Original Recording Date: 09-29-2025
Milin Desai is currently the CEO of
Sentry. If you missed part 1 of our discussion with Milin, check out
Episode 349 – Expand Your Curiosity: Build, Own, and Maintain Relevance with Milin Desai (1/3).
Topics – Customer Discovery and Active Listening, Contextual Communication and Iterating on a Narrative, Scope and Upside, Necessary Skills at Different Leadership Levels, Enabling Active Participation
2:49 – Customer Discovery and Active Listening
* What Milin said without stating it explicitly was that we need to do a better job of asking people more questions to understand where they are coming from and what they care about. This is what Nick refers to as doing discovery, and it applies to the person working a ticket in IT just as much as the product leader or sales engineer working with a customer.
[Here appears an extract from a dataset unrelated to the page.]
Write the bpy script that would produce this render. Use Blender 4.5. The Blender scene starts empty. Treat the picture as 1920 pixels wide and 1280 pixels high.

* “AI is best when given the best context, so contextualize every conversation. And if you contextualize every conversation, it will change how you operate.” – Milin Desai
* Milin gives the example of a support technician doing the work to close a ticket for someone but then taking a proactive step to let the submitter know there are other related issues you could help resolve. He classifies this as the “extra step” that some people just do without being asked.
* Very few people are self-aware and like to rate themselves as the best at different things.
* “That self-assessment is super important…. That extra juice that people are looking for is that contextualization, that personalization, that dot connecting…that is what will change you. And that comes with being curious, asking the questions, listening…active listening.” – Milin Desai
* Milin says active listening is difficult for him, but it’s something he has become better at over time.
* John says sometimes the question a person asks is not the question that person wants the answer to. It’s not up to us to just answer the question that was asked. It’s up to us to go the extra mile and ask questions to get more of the context.
* Milin shares an anecdote for people in customer-facing roles. Validation that a product pitch is resonating with a customer comes from active listening and questions. But there’s even more.
* “But you forgot to ask a simple question…in the next six months, if you had a dollar to spend, would you spend it on this? We forget to ask the most important question. If I’m going to build it, will you use it? Will you buy it?” – Milin Desai
* Without asking the above questions, product teams may relay that feedback from a customer was nothing but positive and not understand why product activation numbers are low.
* We need to figure out why a customer would use a product or feature rather than assuming they will use it when it is pitched / suggested to them. Be intentional about understanding the customer’s priority as well.